A premissa não é nada inspirada ou original. Julia (Maika Monroe) é uma escrotinha que se vale do fato de ser gata para pegar gente na noitada e aproveitar para também roubar essas pessoas, tudo porque ela teve uma infância muito difícil. E essa é a única construção do personagem que há. Ela, ainda nos primeiros minutos, se vê sequestrada por uma espécie de cientista maluco chamado Alex (Ed Skrein, o Daario Naharis de Game of Thrones, aqui irreconhecível) cuja profundidade também para por aí. Ele é cientista. Ele é maluco. Ele fará de um tudo para conseguir completar sua pesquisa. E é isso.

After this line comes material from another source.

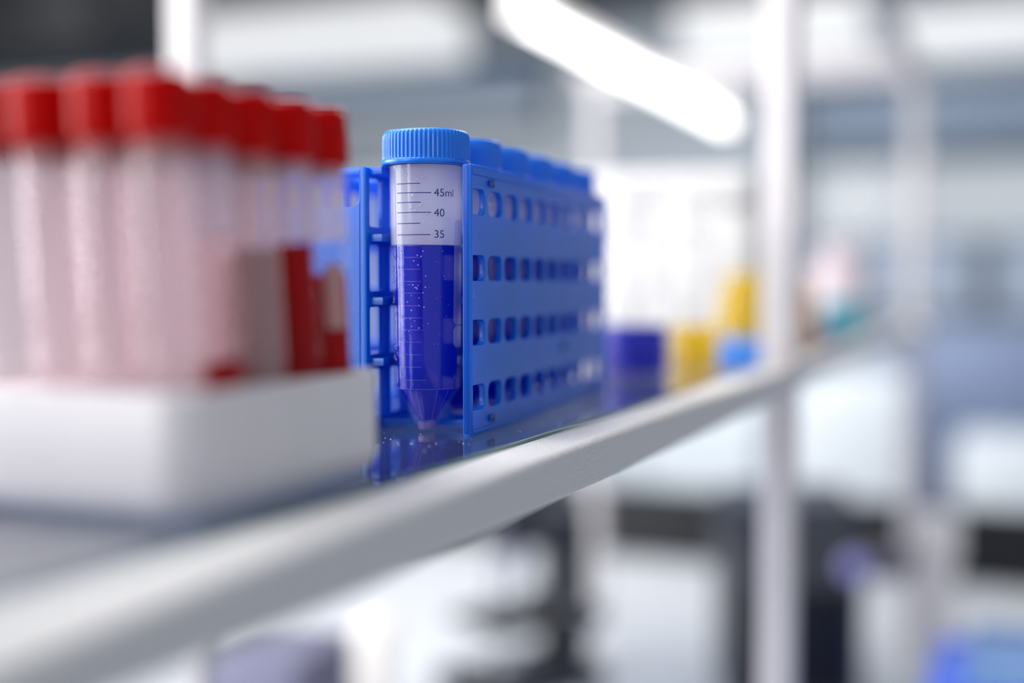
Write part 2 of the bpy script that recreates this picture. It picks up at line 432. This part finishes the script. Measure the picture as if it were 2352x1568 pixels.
# ------------------------------------------------------------------ centrifuge tubes (50 ml, conical)
CT = empty('centrifuge_tube', (0, 0, 0))
def rad(z): return .0132+(.0145-.0132)*(z-.0172)/(.1045-.0172) if z > .0172 else .0040+(.0132-.0040)*max(0, z-.0016)/(.0172-.0016)
shell = [(0, 0), (.0032, 0), (.0039, .0005), (.0041, .0016)]
for z in (.006, .011, .0166): shell.append((rad(z), z))
shell += [(.0132, .0176)] + [(rad(z), z) for z in (.030, .050, .074, .090, .1048)]
inner = [(rad(.1048)-.0010, .1048)] + [(rad(z)-.0010, z) for z in (.090, .074, .050, .030)] + [(.0122, .0178), (rad(.0160)-.0012, .0160), (.0050-.0010, .004), (0, .0036)]
obj('tube_body', nlathe(shell+inner, 96), M['shell'], CT, 28)
g = .00125
liq = [(0, .0038), (.0036, .0042), (rad(.0158)-.0015, .0160)] + [(.0132-g, .0180)] + [(rad(z)-g, z) for z in (.030, .050, .070)] + [(rad(.0735)-g, .0735), (rad(.0735)-g-.0012, .0731), (0, .0731)]
obj('liquid', nlathe(liq, 96), M['blue_liquid'], CT, 30)
obj('base_tip', nlathe([(0, .0004), (.0031, .0004), (.0036, .0012), (.0034, .0034), (0, .0034)], 48), M['tip'], CT, 30)
NR = 60
def rib(r, z, a):
    if .1072 < z < .1172: 
        c = math.cos(a*NR); return r + .00030*max(-.6, c)
    return r
capp = [(.0148, .1050), (.0174, .1050), (.0177, .1054), (.0177, .1066), (.0174, .1070), (.0171, .1073), (.0171, .1085), (.0171, .1110), (.0171, .1140), (.0170, .1165), (.0167, .1177), (.0160, .1184), (.0140, .1187), (0, .1187)]
obj('cap', nlathe(capp, NR*8, rib), M['cap_blue'], CT, 50)
# printed scale; angle 0 faces -X (towards the open end of the rack)
TOC = math.atan2(-RK0.y-.025, -RK0.x-.0) # direction of the camera seen from the rack
SURF = .00008
def on_tube(a, z, lift=SURF):
    r = rad(z)+lift; return (r*math.cos(a), r*math.sin(a), z)
FACE = math.atan2(-.2234, -.4600)         # angle of the line from the front tube to the camera
def ang(px): return FACE+math.asin(max(-1, min(1, (px-979)/84.5)))
def strip(bm, a0, a1, z0, z1, n=16, lift=SURF):
    lo = [bm.verts.new(on_tube(a0+(a1-a0)*i/n, z0, lift)) for i in range(n+1)]
    hi = [bm.verts.new(on_tube(a0+(a1-a0)*i/n, z1, lift)) for i in range(n+1)]
    for i in range(n): bm.faces.new((lo[i], lo[i+1], hi[i+1], hi[i]))
def zpx(y): return .06+(646-y)/5915-.0006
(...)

Daí em diante, Julia é apresentada a tal Tau (#orgulhosodocacófato), uma inteligência artificial totalmente subordinada a Alex, mas que, do mais absoluto nada, às vezes se comporta como um cachorrinho, sendo a partir da relação entre estes três personagens que a história se desenvolve dentro de um contexto no qual Alex quer usar Julia para, valendo-se de Tau como seu assistente de cientista maluco, terminar sua pesquisa em inteligência artificial. E é justamente neste desenvolvimento, ou na tentativa dele, que Tau naufraga. Basta olhar para a foto acima. Isso aí parece a interação entre duas pessoas que estão numa situação em que uma encarcera, agride fisicamente e ameaça de morte a outra?
Além do roteiro forçar situações absolutamente inverossímeis, ele peca ainda mais em diálogos que por vezes são só constrangedores, por outras vezes só clichezentos e no restante delas são as duas coisas ao mesmo tempo. É coisa do tipo “- Isso não vai doer nada em você. / – Mas em você sim!” e porrada em cima do moço da forma mais previsível que se pode imaginar. E o roteiro em nada é ajudado pela equivocada direção de atores, que apresentam atuações em tons incoerentes entre uma cena e outra, com escolhas dramatúrgicas que me fizeram coçar a barba a maior parte do filme.
No aspecto técnico a coisa não muda de figura. A edição do filme é confusa e insegura. Os efeitos especiais e o desenho de produção também pecam bastante. À exceção do que se pensou enquanto interação com Tau e a própria representação física do avatar da inteligência artificial, todos os demais efeitos parecem alguma coisa levemente melhor do que o Chapolin voando em seus aerólitos (ou seriam aerolitos), além de genéricos. Há um robozão aqui que é animado só com um tiquinho mais de esmero do que o ED 209 fabricado pela OCP em Robocop. Inclusive, em determinado momento do filme eu fechei os olhos por uns 30 segundos e me dei conta que os efeitos sonoros são idênticos.
Com sua filosofia existencialista de botequim, uma direção desastrosa e um roteiro que esposa diálogos lamentáveis, Tau até que parte de premissas interessantes e cada vez mais relevantes sobre a nossa relação com a tecnologia e o surgimento iminente de uma verdadeira inteligência artificial, mas é só.
Caso você tenha um crush em Maika Monroe, a Netflix tem dois filmes protagonizados por ela e indicados em nossos Garimpos Netflix aqui e aqui. Já quanto a Gary Oldman, caso você tenha um crush nele, alguma coisa de certa você está fazendo em sua vida.